» **Input material**
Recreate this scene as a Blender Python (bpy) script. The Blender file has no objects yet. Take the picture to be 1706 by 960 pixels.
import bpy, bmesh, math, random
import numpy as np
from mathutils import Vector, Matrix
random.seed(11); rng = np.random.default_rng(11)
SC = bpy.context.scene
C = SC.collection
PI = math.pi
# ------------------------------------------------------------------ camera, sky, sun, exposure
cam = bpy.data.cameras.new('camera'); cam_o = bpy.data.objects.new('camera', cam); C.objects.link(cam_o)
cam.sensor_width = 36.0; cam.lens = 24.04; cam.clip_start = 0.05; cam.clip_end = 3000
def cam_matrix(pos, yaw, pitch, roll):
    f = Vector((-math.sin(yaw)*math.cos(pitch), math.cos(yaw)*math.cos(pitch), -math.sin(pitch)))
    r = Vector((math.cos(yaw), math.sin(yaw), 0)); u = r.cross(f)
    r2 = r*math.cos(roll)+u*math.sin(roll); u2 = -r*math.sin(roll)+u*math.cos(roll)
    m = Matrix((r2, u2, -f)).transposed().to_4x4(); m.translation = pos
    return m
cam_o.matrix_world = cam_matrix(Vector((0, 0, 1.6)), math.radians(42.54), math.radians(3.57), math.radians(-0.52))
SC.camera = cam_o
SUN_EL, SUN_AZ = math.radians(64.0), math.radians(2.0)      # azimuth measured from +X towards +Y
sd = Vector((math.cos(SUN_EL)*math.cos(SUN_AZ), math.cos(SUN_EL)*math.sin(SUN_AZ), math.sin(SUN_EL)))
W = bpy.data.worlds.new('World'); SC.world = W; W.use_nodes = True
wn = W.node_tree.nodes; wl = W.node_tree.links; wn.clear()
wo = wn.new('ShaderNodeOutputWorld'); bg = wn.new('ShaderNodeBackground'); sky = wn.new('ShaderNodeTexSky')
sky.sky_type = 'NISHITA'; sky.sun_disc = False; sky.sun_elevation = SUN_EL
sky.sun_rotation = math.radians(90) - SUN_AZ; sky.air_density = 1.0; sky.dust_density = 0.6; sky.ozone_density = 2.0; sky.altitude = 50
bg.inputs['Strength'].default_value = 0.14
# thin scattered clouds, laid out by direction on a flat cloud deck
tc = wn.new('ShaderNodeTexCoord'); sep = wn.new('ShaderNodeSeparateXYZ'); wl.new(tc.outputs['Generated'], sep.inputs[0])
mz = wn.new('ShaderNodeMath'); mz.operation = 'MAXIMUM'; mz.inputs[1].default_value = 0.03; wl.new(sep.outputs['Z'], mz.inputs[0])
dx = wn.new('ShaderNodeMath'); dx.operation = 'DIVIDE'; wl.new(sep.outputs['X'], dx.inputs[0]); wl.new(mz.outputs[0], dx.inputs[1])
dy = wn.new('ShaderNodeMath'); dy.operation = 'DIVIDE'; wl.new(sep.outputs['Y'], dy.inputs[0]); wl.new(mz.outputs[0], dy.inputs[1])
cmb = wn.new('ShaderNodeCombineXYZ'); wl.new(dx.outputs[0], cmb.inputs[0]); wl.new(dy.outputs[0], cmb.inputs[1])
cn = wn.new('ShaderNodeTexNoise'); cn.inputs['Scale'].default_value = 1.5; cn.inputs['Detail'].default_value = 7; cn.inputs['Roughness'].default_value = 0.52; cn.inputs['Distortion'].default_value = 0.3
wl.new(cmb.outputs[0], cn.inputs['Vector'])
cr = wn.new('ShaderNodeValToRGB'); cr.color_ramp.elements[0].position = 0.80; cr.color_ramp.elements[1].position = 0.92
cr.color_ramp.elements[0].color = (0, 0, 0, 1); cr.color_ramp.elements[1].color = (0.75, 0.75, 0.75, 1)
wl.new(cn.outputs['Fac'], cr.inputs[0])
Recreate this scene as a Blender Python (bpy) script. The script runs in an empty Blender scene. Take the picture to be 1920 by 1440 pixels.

» **Task to carry out**
Say how many lines in the records hold the string "Python", and say nothing else.

» **Answer below**
2